Honestly, we are fine, just come and have fun.
(guest getting cross) well I want to get you something so can you have a think and let me know?

X 100. For the hell of it? When you can easily pop a note in that saves guests the hassle of contacting bride/groom, that saves bride/groom the awkwardness of the above and clearly says these are ideas IF you were thinking of a gift. I'd never think of a gift list as a set of demands, just suggestions for those who want a gift?

On a side note, glassofrose, I would gladly contribute to a first family holiday as a baby gift. I'd be pleased as punch to have contributed to the lifelong memories a family holiday brings!

toddlerwrangler · 28/08/2012 08:43

Oops, double post, sorry!

toddlerwrangler · 28/08/2012 08:52

But how many notes say 'we want money' compared to 'if you were thinking of getting us a gift then as a suggestion xxx would be appreciated'.

Again, it is a case of interpretation. Some view gift lists as a list of demands, others view it as a list of suggestions. I have had the is argument on a horse forum I regularly use. One member I clash with regularly gets very het up about manners and doing things 'because'. Her arguemrnt is that she may want to pass on a small piece of family jewellery or similar. My response is that does anyone really believe that if the gave a sentimental gift in place of a guest list/ cash request it would be sneered at? I would have been over the moon with such a gift!

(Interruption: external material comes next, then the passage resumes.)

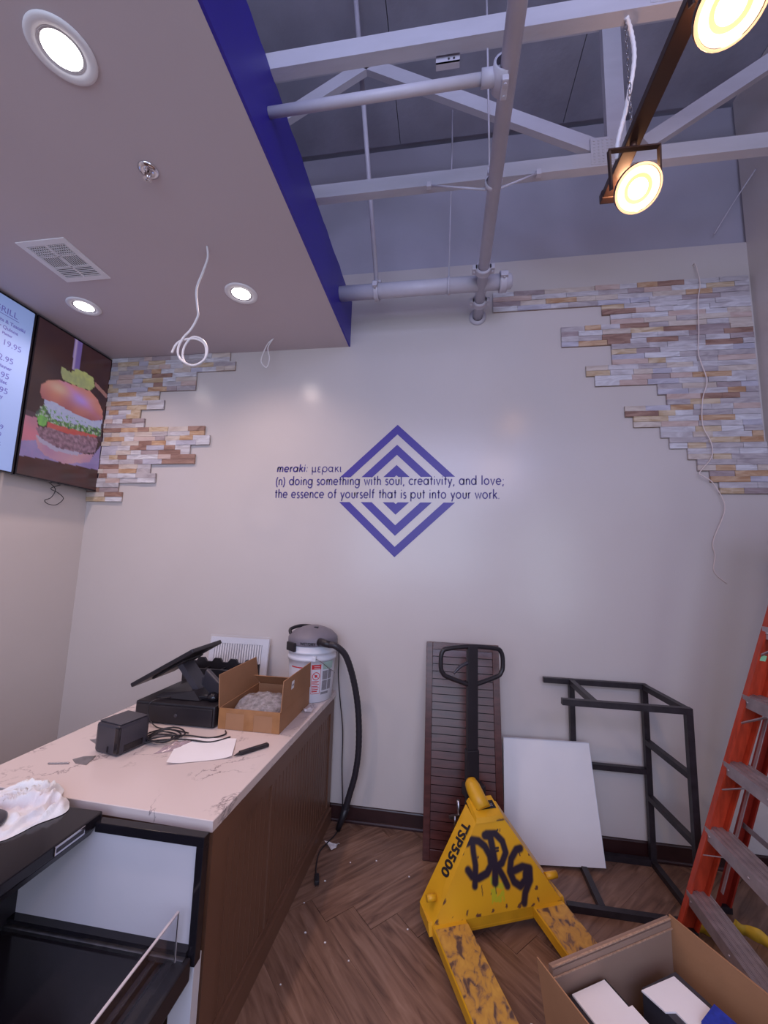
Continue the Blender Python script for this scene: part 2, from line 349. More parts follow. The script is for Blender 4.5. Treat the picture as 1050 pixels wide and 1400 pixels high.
# floor: herringbone planks
fl = struct('floor', G().box(XL-.1, XR+.1, YB-.1, D+.1, -.1, -.004), 'sub')
def clip(poly, x0, x1, y0, y1):
    for ax, lim, sg in ((0, x0, 1), (0, x1, -1), (1, y0, 1), (1, y1, -1)):
        out = []
        for i in range(len(poly)):
            a, b = poly[i-1], poly[i]; da, db = (a[ax]-lim)*sg, (b[ax]-lim)*sg
            if (da >= 0) != (db >= 0):
                t = da/(da-db); out.append((a[0]+(b[0]-a[0])*t, a[1]+(b[1]-a[1])*t))
            if db >= 0: out.append(b)
        poly = out
        if not poly: return []
    return poly
WP = .15; NP = 6; q2 = 2**-.5; x_off, y_off = -.74, 2.02
def uv2xy(u, v): return (x_off+(u+v)*q2*WP, y_off+(v-u)*q2*WP)
cnt = 0
for i in range(-45, 45):
    for j in range(-45, 45):
        t = (i-j) % (2*NP)
        if t == 0: c = (i, i+NP, j, j+1); vert = False
        elif t == NP+NP-1 and True: c = (i, i+1, j, j+NP); vert = True
        else: continue
        pl = [uv2xy(c[0], c[2]), uv2xy(c[1], c[2]), uv2xy(c[1], c[3]), uv2xy(c[0], c[3])]
        ctr = Vector((sum(p[0] for p in pl)/4, sum(p[1] for p in pl)/4)); e = .0004
        ymin = .35
        if ctr.y < ymin-.2: continue
        s_ = [(ctr.x+(p[0]-ctr.x)*(1-e*2/WP/1), ctr.y+(p[1]-ctr.y)*(1-e*2/WP/1)) for p in pl]
        s_ = clip(s_, XL+.001, XR-.001, -.5, D-.001)
        if len(s_) < 3: continue
        L0 = Vector((ctr.x, ctr.y, 0)); ang = PI/4 if vert else -PI/4
        g = G(); zt_ = random.uniform(-.0006, .0)
        ca, sa = math.cos(-ang), math.sin(-ang)
        loc = [Vector(((p[0]-ctr.x)*ca-(p[1]-ctr.y)*sa, (p[0]-ctr.x)*sa+(p[1]-ctr.y)*ca, 0)) for p in s_]
        g.poly([q+Vector((0, 0, -.0035)) for q in loc], (0, 0, .0035+zt_))
        o = obj('plank', g, 'plank'); o.parent = fl; o.location = L0; o.rotation_euler = (0, 0, ang); cnt += 1
# far part of the floor, behind the camera
obj('plank_field', G().box(XL+.001, XR-.001, YB, -.5, -.0035, -.001), 'plank', fl, kind='stuff')

# ------------------------------------------------------------------ ledger stone cladding
STM = []
for k in range(4):
    vs = []; nx = 4
    for iz in (0, 1):
        for ix in range(nx+1): vs.append((ix/nx-.5, 1.0*random.uniform(.80, 1.0)*-1, iz-.5))
    g = G(); b0 = [(ix/nx-.5, 0, iz-.5) for iz in (0, 1) for ix in range(nx+1)]
    g.v = [Vector(v) for v in vs+b0]; m1 = nx+1; o_ = 2*m1
    for ix in range(nx):
        for f in ((ix, ix+1, m1+ix+1, m1+ix), (o_+ix, ix, ix+1, o_+ix+1), (m1+ix, o_+m1+ix, o_+m1+ix+1, m1+ix+1)): g.f.append(list(f)); g.m.append(0); g.sm.append(False)
    for f in ((0, m1, o_+m1, o_), (nx, o_+nx, o_+m1+nx, m1+nx)): g.f.append(list(f)); g.m.append(0); g.sm.append(False)
    STM.append(g)
stone_mesh = {}
def stone_me(k, mi):
    if (k, mi) not in stone_mesh:
        g = STM[k]; me = bpy.data.meshes.new('stone'); me.from_pydata(g.v, [], g.f); me.materials.append(SM[mi])
        bm = bmesh.new(); bm.from_mesh(me); bmesh.ops.recalc_face_normals(bm, faces=bm.faces); bm.to_mesh(me); bm.free(); stone_mesh[(k, mi)] = me
    return stone_mesh[(k, mi)]
def cladding(rows, h, label, name, lo, hi, edge_pairs=True):
    xs0 = min(r[1] for r in rows); z0 = rows[-1][0]-h
    root = thing(name, label, 'wall cladding', ((xs0+max(r[2] for r in rows))/2, D-.01, z0)); R0 = W[root.name]
    g = G()
    for z, a, b in rows: g.box(a+.003, b-.001, D-.008, D-.002, z-h, z)
    obj('backing', g, 'card_grey', root)
    n_ = 0; 
    for z, a, b in rows:
        x = a
        while x < b-1e-4:
            L_ = random.uniform(lo, hi); e = x+L_
            if b-e < .06: e = b
            mi = random.choices(range(len(SM)), STW)[0]; th = random.uniform(.009, .016)
            o = bpy.data.objects.new('stone', stone_me(random.randrange(4), mi)); COL.objects.link(o); o.parent = root
            o.scale = (e-x-.0012, th, h-.0012); o.location = Vector(((x+e)/2, D-.007, z-h/2))-R0
            x = e; n_ += 1
    return n_
Rst = [(3.458, .33), (3.38, 1.056), (3.315, 1.11), (3.163, .788), (3.014, 1.107), (2.947, .94), (2.87, .994), (2.80, 1.377), (2.727, 1.427), (2.653, 1.171), (2.582, 1.22), (2.505, 1.378), (2.433, 1.427), (2.363, 1.53), (2.288, 1.58), (2.22, 1.647), (2.143, 1.695)]
hr = (3.607-2.143)/40; rows = []
for k in range(40):
    zt_ = 3.607-k*hr; zm = zt_-hr/2; xl = next(x for zb, x in Rst if zm > zb)
    rows.append((zt_, xl, XR-.02 if zm > 2.47 else XR-.004))
nR = cladding(rows, hr, 'large stepped patch of ledger stone on the right of the back wall', 'stone_cladding', .10, .235)
Lst = [(3.178, -1.677), (3.098, -1.626), (2.948, -1.95), (2.874, -2.26), (2.801, -2.21), (2.735, -2.41), (2.663, -2.365), (2.592, -1.838), (2.508, -1.79), (2.434, -1.948), (2.358, -1.90), (2.292, -2.27), (2.215, -2.218), (2.148, -2.532), (2.072, -2.492)]
hl = (3.262-2.072)/32; rows = []
for k in range(32):
    zt_ = 3.262-k*hl; zm = zt_-hl/2; rows.append((zt_, XL+.002, next(x for zb, x in Lst if zm > zb)))
nL = cladding(rows, hl, 'smaller stepped patch of ledger stone in the left corner beside the burger screen', 'stone_cladding', .07, .19)
print('STONES', nR, nL, 'PLANKS', cnt)

# ------------------------------------------------------------------ wall decal
dec = thing('wall_decal', 'indigo concentric diamond with dictionary lettering on the back wall', 'wall sign', (-.34, D-.001, 1.69))
YD = D-.0015
def dpoly(pts): return G().poly([(x, YD, z) for x, z in pts], (0, .0012, 0))
cx, cz = -.340, 2.170; SL = 1.066
def chev(top, th, cut, sgn):   # outer apex offset, thickness, cut offset
    xo = (top-cut)*SL; xi = (top-th-cut)*SL
    return dpoly([(cx, cz+sgn*top), (cx+xo, cz+sgn*cut), (cx+xi, cz+sgn*cut), (cx, cz+sgn*(top-th)), (cx-xi, cz+sgn*cut), (cx-xo, cz+sgn*cut)])
for sgn in (1, -1):
    obj('chevron', chev(.474, .072, .0905, sgn), 'decal', dec)
    obj('chevron', chev(.326, .074, .0905, sgn), 'decal', dec)
    to = (.178-.0905)*SL; ti = .014
    obj('chevron', dpoly([(cx, cz+sgn*.178), (cx+to, cz+sgn*.0905), (cx+ti, cz+sgn*.0905), (cx, cz+sgn*.103), (cx-ti, cz+sgn*.0905), (cx-to, cz+sgn*.0905)]), 'decal', dec)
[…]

expatinscotland · 28/08/2012 08:53

It's the same thing, making an assumption about gifts when you issue an invitation. 'Come on over for dinner, but since it's the norm to bring something, I'd like some money, I already have plates, napkins, wine glasses and cutlery.'

exoticfruits · 28/08/2012 08:55

I agree expat-it is exactly the same.

captainhastings · 28/08/2012 08:56

I just cannot understand the mentality of someone who is getting married and has realised that they do not need help setting up a home, but are so desperate to cash in they ask people to pay for a holiday.